## Your instructions
Only the lines from the one containing "What Blender Python" through the one containing "F = 398.0; VX, VY, EYE = 311.0, 284.0, 1.29" are to be copied, exactly and with both ends kept.

## Data rows
-------
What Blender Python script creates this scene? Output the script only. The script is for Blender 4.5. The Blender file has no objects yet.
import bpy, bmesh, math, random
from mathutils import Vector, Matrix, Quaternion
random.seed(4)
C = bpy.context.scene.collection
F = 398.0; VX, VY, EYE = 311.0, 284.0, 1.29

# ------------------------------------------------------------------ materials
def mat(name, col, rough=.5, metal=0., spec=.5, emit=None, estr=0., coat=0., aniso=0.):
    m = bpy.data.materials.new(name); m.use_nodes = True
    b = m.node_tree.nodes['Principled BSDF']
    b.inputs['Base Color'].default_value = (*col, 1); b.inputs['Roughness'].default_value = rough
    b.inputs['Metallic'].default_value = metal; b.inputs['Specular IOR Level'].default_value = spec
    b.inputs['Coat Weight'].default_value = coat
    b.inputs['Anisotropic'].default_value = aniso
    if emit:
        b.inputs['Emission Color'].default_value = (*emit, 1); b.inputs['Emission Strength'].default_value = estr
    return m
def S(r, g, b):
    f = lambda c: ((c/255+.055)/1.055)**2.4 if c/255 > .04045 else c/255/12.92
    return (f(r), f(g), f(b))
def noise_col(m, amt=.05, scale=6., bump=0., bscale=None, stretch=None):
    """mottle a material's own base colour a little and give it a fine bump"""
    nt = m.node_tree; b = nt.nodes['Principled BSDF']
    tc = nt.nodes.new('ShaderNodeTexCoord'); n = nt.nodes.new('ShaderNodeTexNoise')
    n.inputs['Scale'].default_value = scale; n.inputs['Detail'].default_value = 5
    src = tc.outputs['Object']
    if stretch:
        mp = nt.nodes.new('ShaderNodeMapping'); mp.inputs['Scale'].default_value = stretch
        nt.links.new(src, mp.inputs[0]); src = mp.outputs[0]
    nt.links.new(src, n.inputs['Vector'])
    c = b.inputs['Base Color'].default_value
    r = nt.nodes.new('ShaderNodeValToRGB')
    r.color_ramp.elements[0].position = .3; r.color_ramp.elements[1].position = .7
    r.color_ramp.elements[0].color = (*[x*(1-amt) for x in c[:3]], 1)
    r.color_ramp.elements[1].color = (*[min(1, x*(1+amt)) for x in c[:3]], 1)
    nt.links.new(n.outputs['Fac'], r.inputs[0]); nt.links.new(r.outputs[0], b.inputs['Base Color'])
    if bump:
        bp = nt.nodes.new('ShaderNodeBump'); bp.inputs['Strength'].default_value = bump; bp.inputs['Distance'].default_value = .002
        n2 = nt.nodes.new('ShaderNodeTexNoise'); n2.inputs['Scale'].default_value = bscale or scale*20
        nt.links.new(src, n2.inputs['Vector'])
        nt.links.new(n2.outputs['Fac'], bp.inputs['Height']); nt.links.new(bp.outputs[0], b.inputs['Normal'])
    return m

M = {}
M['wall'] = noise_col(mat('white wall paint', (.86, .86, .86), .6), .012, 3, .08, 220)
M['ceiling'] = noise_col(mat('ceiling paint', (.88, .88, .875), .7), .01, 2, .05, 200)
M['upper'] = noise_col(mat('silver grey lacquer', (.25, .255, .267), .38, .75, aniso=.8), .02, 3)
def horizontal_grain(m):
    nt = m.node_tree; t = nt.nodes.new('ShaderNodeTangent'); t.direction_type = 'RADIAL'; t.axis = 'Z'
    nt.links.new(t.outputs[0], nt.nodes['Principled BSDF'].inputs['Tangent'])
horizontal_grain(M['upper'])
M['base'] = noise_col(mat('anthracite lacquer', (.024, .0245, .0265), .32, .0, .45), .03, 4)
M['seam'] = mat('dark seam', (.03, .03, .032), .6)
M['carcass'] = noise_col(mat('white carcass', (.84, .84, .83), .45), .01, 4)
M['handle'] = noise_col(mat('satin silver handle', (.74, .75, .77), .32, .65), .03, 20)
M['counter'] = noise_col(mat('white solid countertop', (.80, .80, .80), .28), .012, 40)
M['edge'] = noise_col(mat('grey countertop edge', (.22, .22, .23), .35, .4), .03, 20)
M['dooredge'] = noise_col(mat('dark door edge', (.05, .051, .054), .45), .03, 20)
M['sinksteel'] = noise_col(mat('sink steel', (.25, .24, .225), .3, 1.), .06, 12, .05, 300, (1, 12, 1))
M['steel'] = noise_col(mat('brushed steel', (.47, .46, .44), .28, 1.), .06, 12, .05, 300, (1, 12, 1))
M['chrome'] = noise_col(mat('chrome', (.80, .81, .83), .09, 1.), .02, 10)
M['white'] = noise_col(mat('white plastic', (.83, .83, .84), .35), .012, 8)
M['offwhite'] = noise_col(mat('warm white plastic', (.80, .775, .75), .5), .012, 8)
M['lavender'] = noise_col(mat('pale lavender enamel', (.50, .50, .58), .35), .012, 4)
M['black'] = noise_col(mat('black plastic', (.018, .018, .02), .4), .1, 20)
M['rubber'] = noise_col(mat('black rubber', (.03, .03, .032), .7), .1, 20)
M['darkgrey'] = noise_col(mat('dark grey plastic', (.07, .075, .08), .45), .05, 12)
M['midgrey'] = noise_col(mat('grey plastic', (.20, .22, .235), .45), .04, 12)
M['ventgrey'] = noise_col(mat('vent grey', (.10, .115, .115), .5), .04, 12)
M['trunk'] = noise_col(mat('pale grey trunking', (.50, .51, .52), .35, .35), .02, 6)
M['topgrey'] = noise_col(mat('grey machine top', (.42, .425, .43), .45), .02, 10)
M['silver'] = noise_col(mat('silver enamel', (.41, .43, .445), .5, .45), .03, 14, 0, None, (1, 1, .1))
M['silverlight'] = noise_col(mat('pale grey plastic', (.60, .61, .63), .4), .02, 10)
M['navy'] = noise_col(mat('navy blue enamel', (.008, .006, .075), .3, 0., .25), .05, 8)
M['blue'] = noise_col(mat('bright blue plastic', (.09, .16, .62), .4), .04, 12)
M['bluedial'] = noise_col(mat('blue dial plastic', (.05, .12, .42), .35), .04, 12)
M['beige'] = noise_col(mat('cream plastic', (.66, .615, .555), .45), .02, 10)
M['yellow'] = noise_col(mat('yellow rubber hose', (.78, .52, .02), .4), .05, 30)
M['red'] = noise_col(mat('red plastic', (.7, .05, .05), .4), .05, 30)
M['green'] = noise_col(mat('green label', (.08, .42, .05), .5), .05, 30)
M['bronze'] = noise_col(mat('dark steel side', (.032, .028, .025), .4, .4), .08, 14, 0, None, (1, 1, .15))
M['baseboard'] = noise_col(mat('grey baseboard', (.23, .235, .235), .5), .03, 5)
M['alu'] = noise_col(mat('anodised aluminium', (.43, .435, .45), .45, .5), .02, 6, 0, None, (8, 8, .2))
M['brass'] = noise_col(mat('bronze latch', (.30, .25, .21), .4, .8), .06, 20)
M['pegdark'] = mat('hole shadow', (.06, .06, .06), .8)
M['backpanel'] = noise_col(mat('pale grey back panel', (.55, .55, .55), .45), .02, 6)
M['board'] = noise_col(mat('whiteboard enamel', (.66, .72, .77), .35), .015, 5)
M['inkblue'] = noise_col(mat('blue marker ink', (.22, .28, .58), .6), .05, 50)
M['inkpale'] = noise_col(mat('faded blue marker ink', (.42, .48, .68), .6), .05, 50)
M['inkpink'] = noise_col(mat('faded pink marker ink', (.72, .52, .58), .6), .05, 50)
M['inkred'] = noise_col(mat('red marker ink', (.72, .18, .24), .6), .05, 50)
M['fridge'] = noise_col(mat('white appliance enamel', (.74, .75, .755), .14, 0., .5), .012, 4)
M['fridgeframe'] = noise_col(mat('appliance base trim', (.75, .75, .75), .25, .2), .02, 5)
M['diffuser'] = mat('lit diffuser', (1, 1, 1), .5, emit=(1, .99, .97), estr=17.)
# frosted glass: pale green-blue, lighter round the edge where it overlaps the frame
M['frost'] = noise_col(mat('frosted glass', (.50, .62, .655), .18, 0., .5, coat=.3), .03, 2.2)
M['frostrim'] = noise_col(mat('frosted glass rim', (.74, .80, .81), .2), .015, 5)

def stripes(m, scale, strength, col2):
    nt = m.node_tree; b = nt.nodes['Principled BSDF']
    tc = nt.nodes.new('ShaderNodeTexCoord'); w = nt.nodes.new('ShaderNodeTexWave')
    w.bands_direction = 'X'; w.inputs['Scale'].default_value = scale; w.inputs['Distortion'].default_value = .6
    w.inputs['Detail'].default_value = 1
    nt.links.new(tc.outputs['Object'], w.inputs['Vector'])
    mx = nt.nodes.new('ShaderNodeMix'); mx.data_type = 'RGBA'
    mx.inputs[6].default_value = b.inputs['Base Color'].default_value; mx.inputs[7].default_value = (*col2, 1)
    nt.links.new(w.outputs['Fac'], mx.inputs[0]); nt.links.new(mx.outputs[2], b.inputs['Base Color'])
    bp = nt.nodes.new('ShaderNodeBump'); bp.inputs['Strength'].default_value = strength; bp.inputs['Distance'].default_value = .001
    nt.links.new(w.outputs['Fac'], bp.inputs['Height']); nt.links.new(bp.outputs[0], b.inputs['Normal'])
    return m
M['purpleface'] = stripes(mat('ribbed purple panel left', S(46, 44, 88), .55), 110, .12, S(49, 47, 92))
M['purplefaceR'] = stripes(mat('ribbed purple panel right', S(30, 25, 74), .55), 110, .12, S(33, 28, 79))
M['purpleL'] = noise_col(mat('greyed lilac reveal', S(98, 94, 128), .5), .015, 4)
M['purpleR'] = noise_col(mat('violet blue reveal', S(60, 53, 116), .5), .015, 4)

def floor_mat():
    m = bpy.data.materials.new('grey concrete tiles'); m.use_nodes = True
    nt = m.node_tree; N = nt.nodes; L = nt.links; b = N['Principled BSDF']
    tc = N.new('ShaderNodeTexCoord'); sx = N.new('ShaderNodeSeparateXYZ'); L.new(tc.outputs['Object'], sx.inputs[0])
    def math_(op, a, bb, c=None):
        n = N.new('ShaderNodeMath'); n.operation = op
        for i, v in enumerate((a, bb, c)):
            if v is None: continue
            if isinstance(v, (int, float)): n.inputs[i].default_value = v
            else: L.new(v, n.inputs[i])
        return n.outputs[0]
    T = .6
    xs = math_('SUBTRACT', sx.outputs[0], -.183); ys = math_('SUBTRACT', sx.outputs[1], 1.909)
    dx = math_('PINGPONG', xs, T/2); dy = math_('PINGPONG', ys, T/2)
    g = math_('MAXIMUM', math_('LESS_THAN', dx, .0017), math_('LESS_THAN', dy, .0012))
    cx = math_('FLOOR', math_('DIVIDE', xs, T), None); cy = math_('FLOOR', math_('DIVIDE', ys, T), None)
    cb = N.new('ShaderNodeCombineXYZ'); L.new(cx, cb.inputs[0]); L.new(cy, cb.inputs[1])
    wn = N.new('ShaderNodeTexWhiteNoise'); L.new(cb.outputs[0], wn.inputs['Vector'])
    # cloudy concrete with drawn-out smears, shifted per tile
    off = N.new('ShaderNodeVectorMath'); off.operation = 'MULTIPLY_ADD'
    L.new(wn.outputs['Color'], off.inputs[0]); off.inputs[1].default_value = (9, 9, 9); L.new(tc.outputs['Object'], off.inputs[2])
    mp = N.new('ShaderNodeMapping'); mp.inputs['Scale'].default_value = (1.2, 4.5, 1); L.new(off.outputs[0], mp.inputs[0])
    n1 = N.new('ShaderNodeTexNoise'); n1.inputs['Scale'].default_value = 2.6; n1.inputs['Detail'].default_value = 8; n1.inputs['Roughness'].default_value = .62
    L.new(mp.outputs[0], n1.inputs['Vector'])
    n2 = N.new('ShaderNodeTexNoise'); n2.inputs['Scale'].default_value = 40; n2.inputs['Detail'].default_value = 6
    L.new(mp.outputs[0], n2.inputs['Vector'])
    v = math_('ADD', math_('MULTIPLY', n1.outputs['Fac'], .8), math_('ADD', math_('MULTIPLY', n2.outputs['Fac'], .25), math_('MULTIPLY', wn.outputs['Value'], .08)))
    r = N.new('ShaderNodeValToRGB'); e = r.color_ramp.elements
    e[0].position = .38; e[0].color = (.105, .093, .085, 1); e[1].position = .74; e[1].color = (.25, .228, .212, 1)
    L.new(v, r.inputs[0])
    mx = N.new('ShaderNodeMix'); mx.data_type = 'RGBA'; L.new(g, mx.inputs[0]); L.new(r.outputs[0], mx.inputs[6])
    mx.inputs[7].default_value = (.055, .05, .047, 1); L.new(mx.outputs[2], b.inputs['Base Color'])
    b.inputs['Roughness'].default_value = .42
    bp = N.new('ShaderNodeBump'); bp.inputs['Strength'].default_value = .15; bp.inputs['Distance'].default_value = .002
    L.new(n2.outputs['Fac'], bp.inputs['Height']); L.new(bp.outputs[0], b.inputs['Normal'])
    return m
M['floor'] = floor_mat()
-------
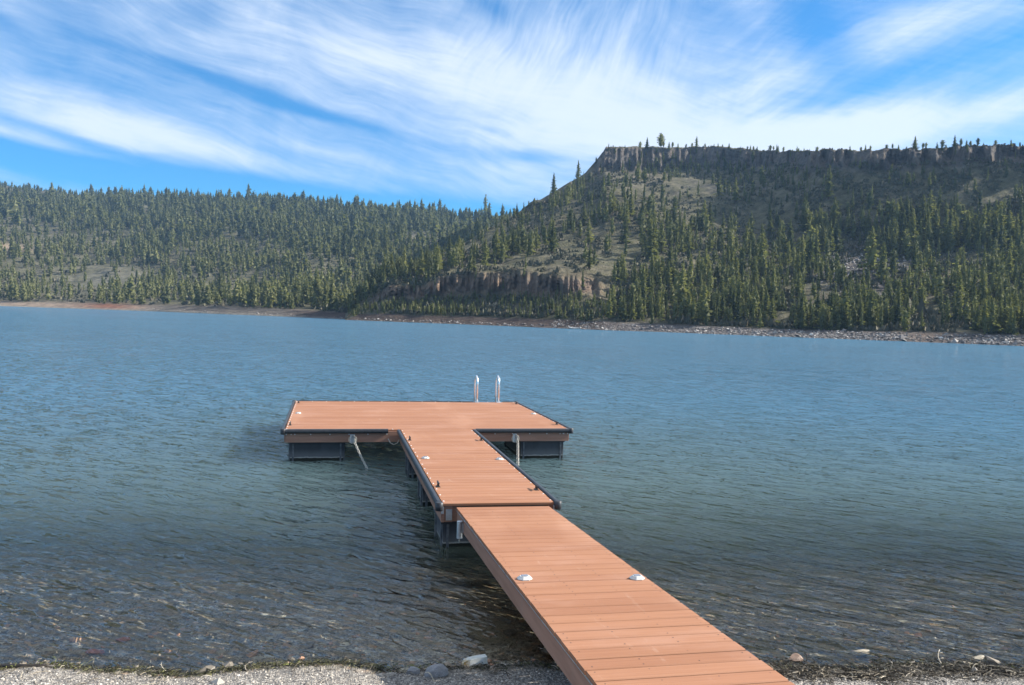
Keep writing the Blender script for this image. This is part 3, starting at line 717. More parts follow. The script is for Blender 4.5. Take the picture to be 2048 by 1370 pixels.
-------
## Full answer
What Blender Python script creates this scene? Output the script only. The script is for Blender 4.5. The Blender file has no objects yet.
import bpy, bmesh, math, random
from mathutils import Vector, Matrix, Quaternion
random.seed(4)
C = bpy.context.scene.collection
F = 398.0; VX, VY, EYE = 311.0, 284.0, 1.29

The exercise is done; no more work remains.